Nzinga Tull was born to be an engineer. After all, engineering is the family business. Tull’s father, Knox W. Tull Jr., a civil and structural engineer, co-founded Seabrook, Maryland-based, Jackson and Tull, a full-service technology company that provides services in aerospace, manufacturing, national security, robotics, civil engineering, and information systems. A 1997 dual degree engineering program graduate of Spelman College and Georgia Institute of Technology, Tull could only see benefits in making a five-year commitment to have degrees from two of the best institutions in the nation.
“I enrolled in DDEP because I wanted to attend Spelman College but also wanted to get an engineering degree, and I had no problem with the five-year commitment. It made sense given the curriculum and the fact that I would be finishing with two degrees at the end of the five years,” said the aerospace systems engineer and education advocate. “DDEP is important because it allows students to have the best of both worlds: a well-rounded and top-notch undergraduate education with the rich cultural grounding and unparalleled network of AUC institutions as well as access to a top engineering school education and resources.”
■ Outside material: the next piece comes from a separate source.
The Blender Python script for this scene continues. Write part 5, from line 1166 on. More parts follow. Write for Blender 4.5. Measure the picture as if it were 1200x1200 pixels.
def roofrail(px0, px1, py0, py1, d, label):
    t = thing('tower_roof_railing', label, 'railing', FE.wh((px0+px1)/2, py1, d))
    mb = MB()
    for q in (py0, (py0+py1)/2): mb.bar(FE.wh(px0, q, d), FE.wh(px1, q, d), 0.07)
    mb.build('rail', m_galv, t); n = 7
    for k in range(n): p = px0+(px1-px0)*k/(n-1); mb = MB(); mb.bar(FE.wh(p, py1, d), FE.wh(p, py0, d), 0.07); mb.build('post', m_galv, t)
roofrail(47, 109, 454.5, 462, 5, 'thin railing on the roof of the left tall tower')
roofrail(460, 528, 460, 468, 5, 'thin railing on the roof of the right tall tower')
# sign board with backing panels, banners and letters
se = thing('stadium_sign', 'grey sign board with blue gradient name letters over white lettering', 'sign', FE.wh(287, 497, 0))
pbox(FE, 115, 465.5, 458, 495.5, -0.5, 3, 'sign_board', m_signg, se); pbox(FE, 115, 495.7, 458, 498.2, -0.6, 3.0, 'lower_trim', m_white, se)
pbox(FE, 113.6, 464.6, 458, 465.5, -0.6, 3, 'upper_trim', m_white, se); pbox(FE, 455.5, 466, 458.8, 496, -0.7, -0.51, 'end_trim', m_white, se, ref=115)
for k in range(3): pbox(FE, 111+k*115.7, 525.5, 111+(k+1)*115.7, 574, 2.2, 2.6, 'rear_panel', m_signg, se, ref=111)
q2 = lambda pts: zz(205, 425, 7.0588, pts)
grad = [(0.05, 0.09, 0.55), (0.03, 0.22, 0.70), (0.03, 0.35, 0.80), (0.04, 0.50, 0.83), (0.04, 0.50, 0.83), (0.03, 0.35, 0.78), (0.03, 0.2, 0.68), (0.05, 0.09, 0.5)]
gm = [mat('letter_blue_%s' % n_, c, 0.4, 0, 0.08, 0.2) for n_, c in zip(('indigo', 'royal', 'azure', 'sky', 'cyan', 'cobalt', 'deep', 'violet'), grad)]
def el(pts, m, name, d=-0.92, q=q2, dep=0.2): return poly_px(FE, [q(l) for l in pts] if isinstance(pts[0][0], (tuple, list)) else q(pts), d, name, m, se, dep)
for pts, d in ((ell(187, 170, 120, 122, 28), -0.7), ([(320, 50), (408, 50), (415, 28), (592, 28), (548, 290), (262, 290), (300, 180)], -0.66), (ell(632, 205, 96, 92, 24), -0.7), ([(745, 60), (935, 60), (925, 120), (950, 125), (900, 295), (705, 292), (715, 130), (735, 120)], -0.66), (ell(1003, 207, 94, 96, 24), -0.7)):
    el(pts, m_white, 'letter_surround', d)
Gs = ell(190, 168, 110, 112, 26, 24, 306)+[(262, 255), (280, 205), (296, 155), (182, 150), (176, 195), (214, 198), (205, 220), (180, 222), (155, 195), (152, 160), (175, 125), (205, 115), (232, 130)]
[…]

Created to increase the number of minorities entering engineering and technology, the program was first established in 1969 when Morehouse College entered a dual-degree relationship with Georgia Tech. The following year in 1970, Clark College, Morris Brown College, and Spelman College entered the agreement entered the Atlanta University Center-Georgia Tech Dual Degree Program in Engineering. Currently, the program is comprised of AUC Consortium institutions, Clark Atlanta University, Morehouse College and Spelman College.
Today, approximately 1,500 engineering students have graduated through AUC DDEP’s 3+2 curriculum (three years matriculation at an Atlanta University Center institution and two years at a partnering engineering institution). The partnership has expanded from Georgia Tech to now include Auburn University, Clarkson University, Indiana University-Purdue University Indianapolis, Missouri University of Science and Technology, North Carolina A&T State University, Rensselaer Polytechnic Institute, Rochester Institute of Technology, University of Alabama in Huntsville, University of Florida, University of Michigan, and University of Notre Dame.
Annually, for years, the top-producing baccalaureate engineering degrees for African-Americans have come from two AUCC feeder institutions – North Carolina A&T State University and Georgia Tech.
“The significance of this program is validated every year by feedback from our corporate sponsors and engineering school partners who state the value of our program,” said Denise Holmes, director of DDEP and Career Planning and Placement Service for AUCC. “The holistic student development that takes place at the Consortium schools uniquely prepares our students for the global marketplace in a way that is unparalleled at majority institutions.”
The ebb and flow of dual degree majors in the AUCC program reflects an overall trend in the industry, with numbers for African-Americans really taking a dive from 2005 to 2011, according to an “Engineering by the Numbers” report done by the American Society for Engineering Education. The exception was Hispanics whose numbers have steadily increased over the years.